### [MATERIAL SHOWN]
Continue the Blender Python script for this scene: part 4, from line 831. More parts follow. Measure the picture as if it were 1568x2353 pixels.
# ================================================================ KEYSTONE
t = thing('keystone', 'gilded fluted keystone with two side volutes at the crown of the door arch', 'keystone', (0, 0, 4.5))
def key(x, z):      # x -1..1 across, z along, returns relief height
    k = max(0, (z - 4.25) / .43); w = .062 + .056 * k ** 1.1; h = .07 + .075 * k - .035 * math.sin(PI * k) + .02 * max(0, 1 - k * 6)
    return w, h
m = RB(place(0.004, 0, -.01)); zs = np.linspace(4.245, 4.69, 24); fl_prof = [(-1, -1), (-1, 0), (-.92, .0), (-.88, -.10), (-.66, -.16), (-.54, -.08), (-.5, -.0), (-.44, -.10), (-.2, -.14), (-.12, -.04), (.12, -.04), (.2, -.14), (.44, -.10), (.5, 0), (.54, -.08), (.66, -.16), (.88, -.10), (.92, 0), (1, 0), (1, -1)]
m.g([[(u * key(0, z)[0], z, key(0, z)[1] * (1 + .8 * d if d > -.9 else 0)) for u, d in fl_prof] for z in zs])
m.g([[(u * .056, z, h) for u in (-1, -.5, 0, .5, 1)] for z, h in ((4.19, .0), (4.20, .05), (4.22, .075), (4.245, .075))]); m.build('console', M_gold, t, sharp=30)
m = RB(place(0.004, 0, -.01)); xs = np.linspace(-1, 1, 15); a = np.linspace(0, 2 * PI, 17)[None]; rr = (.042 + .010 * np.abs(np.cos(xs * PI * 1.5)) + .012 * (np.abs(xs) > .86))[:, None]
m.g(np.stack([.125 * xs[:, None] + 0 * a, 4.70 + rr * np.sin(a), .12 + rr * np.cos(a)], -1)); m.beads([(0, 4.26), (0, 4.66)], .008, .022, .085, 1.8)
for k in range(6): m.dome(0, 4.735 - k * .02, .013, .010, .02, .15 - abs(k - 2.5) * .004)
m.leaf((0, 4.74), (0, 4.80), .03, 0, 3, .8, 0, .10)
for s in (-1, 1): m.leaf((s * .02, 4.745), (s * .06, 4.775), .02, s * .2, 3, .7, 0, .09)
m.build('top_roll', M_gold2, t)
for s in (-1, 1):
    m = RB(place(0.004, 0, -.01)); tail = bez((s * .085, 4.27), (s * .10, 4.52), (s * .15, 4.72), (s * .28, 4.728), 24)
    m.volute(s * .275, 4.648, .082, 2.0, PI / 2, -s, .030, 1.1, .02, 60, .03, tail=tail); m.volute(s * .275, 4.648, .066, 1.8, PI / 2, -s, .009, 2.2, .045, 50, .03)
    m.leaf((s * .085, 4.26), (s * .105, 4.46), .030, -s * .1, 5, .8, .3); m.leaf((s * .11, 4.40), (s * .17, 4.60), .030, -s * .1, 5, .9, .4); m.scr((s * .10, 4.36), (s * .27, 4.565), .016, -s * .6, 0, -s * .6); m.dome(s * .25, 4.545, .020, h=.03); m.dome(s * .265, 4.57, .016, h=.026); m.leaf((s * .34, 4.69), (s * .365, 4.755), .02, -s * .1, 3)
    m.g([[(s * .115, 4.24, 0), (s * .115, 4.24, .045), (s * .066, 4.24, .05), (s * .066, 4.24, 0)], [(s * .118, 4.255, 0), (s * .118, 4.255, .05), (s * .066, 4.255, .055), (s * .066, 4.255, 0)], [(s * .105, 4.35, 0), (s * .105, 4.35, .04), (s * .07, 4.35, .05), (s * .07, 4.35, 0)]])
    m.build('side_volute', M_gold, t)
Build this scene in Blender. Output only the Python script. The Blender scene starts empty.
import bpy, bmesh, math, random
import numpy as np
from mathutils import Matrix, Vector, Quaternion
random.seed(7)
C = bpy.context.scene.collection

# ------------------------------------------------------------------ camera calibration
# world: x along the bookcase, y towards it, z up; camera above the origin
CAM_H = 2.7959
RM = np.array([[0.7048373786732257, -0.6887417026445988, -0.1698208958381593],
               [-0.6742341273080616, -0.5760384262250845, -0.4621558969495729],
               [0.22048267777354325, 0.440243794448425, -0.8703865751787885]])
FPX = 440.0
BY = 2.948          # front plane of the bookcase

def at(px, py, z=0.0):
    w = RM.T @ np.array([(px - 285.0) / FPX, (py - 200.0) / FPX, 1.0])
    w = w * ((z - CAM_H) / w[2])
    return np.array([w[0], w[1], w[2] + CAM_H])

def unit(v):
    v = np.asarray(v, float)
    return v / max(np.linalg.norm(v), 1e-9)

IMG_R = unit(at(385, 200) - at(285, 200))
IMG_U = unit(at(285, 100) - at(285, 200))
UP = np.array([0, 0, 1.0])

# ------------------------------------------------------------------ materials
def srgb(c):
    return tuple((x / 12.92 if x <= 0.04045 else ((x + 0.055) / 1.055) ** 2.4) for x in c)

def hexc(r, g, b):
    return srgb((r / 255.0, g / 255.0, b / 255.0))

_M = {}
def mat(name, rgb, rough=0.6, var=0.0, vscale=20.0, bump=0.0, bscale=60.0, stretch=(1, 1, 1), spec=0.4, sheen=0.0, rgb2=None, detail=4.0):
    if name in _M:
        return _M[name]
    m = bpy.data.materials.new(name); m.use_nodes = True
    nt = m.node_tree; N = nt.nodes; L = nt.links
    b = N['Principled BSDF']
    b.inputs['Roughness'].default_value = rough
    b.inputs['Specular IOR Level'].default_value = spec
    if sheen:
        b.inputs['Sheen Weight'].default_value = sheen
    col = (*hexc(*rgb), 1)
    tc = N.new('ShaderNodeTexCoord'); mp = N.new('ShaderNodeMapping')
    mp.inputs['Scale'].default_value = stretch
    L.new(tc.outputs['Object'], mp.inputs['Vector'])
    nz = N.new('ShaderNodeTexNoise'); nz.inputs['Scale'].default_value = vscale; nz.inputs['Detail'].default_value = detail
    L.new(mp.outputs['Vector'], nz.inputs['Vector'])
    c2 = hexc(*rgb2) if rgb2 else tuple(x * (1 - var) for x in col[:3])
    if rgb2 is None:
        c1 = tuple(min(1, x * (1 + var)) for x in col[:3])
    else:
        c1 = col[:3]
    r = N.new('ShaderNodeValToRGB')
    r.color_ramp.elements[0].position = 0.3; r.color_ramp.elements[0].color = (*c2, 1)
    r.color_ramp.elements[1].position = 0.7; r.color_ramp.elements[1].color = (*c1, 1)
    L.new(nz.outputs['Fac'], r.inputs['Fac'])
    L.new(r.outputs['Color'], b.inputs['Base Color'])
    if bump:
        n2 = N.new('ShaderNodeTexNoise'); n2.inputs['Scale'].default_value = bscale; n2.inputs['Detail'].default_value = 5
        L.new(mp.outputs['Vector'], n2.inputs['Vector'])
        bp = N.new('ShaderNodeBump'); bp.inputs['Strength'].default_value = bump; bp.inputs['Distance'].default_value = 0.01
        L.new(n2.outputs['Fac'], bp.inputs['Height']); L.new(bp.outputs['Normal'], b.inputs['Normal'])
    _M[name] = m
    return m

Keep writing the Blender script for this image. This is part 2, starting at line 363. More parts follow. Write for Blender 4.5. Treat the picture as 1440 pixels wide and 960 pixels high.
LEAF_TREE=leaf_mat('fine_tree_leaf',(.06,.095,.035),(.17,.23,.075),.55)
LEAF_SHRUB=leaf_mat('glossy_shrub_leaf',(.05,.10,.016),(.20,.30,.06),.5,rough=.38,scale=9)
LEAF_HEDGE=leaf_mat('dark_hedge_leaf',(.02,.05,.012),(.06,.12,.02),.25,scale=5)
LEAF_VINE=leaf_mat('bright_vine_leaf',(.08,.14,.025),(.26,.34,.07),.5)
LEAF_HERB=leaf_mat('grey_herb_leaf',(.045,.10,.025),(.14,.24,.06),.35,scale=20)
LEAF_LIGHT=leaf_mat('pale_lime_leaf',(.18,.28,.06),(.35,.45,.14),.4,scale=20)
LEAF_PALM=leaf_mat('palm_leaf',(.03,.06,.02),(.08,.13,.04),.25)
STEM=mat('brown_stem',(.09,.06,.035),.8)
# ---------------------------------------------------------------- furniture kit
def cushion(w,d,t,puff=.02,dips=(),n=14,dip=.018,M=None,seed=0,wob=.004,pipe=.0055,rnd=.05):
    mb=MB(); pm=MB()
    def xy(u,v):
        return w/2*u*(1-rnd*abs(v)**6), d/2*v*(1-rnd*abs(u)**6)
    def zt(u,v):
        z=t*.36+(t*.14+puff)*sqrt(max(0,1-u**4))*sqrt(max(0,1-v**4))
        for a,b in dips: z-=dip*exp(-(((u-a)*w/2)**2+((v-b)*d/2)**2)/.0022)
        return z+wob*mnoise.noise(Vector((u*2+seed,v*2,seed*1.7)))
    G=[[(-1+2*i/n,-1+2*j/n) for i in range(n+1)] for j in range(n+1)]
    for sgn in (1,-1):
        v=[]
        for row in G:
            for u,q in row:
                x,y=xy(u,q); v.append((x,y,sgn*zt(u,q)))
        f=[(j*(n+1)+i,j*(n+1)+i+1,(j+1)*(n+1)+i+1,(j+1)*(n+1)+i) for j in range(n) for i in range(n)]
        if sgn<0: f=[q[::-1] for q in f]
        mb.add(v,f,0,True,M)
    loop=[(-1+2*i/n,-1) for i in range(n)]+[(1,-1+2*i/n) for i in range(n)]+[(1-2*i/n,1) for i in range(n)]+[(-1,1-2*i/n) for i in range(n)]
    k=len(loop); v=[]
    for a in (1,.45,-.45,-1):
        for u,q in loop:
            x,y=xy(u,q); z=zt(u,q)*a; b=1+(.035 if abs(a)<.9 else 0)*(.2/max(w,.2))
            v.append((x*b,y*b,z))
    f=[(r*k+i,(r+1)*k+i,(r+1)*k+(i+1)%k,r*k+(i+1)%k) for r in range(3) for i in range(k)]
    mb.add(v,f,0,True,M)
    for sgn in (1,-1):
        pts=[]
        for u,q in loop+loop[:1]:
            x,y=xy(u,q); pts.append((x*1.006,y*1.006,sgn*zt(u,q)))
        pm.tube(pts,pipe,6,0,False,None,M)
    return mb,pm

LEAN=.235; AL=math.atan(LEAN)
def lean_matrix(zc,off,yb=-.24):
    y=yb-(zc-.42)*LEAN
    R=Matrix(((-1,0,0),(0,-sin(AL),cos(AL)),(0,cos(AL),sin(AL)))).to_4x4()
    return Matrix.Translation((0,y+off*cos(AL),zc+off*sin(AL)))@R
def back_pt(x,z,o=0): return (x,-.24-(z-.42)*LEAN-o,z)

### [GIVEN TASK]
Copy out every line in the listing where the word "part" appears.

### [RIGHT ANSWER]
Continue the Blender Python script for this scene: part 4, from line 831. More parts follow. Measure the picture as if it were 1568x2353 pixels.
Keep writing the Blender script for this image. This is part 2, starting at line 363. More parts follow. Write for Blender 4.5. Treat the picture as 1440 pixels wide and 960 pixels high.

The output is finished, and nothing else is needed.